[Exercise]
Make an exact copy of the lines, leaving the pictures out.

[Supplied information]
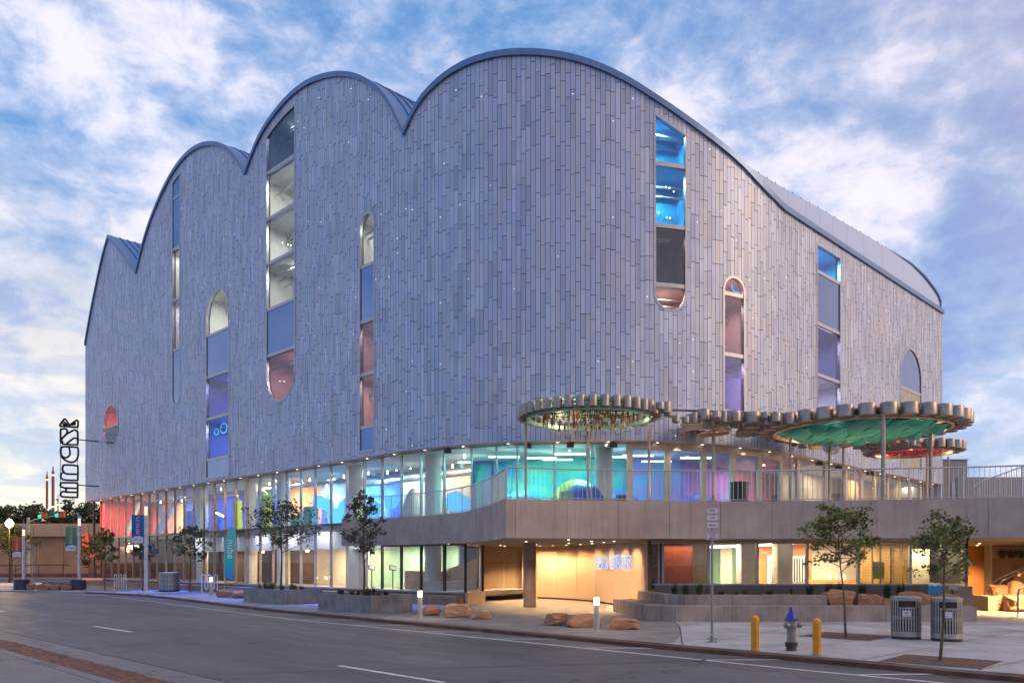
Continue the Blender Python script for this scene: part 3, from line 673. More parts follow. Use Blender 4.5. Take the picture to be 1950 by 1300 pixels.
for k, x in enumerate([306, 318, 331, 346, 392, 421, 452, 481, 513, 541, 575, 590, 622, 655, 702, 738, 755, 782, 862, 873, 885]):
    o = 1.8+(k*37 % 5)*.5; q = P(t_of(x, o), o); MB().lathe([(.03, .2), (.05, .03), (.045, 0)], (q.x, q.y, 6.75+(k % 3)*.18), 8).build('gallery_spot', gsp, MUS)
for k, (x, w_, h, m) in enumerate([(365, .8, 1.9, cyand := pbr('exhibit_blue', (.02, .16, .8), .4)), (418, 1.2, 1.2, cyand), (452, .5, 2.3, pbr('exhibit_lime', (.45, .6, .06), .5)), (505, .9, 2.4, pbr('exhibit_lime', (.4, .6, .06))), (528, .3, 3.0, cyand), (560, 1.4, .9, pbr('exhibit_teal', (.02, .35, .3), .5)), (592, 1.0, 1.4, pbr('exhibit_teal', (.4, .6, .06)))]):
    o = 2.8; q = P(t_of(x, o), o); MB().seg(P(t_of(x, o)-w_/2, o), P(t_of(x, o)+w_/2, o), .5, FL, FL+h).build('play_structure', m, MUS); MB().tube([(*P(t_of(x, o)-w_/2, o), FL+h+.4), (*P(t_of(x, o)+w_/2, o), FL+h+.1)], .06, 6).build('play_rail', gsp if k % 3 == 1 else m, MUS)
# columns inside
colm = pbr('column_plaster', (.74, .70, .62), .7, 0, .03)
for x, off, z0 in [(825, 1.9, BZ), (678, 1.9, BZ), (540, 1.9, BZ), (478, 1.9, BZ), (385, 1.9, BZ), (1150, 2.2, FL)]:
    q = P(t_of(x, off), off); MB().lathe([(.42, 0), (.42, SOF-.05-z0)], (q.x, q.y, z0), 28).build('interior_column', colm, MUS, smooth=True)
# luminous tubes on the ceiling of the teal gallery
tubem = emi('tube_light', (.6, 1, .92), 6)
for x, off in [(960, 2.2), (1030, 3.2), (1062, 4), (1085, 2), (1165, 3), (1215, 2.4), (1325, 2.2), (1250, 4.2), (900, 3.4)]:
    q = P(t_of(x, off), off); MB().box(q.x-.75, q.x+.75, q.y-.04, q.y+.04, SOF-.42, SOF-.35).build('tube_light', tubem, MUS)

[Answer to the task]
Continue the Blender Python script for this scene: part 3, from line 673. More parts follow. Use Blender 4.5. Take the picture to be 1950 by 1300 pixels.
for k, x in enumerate([306, 318, 331, 346, 392, 421, 452, 481, 513, 541, 575, 590, 622, 655, 702, 738, 755, 782, 862, 873, 885]):
    o = 1.8+(k*37 % 5)*.5; q = P(t_of(x, o), o); MB().lathe([(.03, .2), (.05, .03), (.045, 0)], (q.x, q.y, 6.75+(k % 3)*.18), 8).build('gallery_spot', gsp, MUS)
for k, (x, w_, h, m) in enumerate([(365, .8, 1.9, cyand := pbr('exhibit_blue', (.02, .16, .8), .4)), (418, 1.2, 1.2, cyand), (452, .5, 2.3, pbr('exhibit_lime', (.45, .6, .06), .5)), (505, .9, 2.4, pbr('exhibit_lime', (.4, .6, .06))), (528, .3, 3.0, cyand), (560, 1.4, .9, pbr('exhibit_teal', (.02, .35, .3), .5)), (592, 1.0, 1.4, pbr('exhibit_teal', (.4, .6, .06)))]):
    o = 2.8; q = P(t_of(x, o), o); MB().seg(P(t_of(x, o)-w_/2, o), P(t_of(x, o)+w_/2, o), .5, FL, FL+h).build('play_structure', m, MUS); MB().tube([(*P(t_of(x, o)-w_/2, o), FL+h+.4), (*P(t_of(x, o)+w_/2, o), FL+h+.1)], .06, 6).build('play_rail', gsp if k % 3 == 1 else m, MUS)
# columns inside
colm = pbr('column_plaster', (.74, .70, .62), .7, 0, .03)
for x, off, z0 in [(825, 1.9, BZ), (678, 1.9, BZ), (540, 1.9, BZ), (478, 1.9, BZ), (385, 1.9, BZ), (1150, 2.2, FL)]:
    q = P(t_of(x, off), off); MB().lathe([(.42, 0), (.42, SOF-.05-z0)], (q.x, q.y, z0), 28).build('interior_column', colm, MUS, smooth=True)
# luminous tubes on the ceiling of the teal gallery
tubem = emi('tube_light', (.6, 1, .92), 6)
for x, off in [(960, 2.2), (1030, 3.2), (1062, 4), (1085, 2), (1165, 3), (1215, 2.4), (1325, 2.2), (1250, 4.2), (900, 3.4)]:
    q = P(t_of(x, off), off); MB().box(q.x-.75, q.x+.75, q.y-.04, q.y+.04, SOF-.42, SOF-.35).build('tube_light', tubem, MUS)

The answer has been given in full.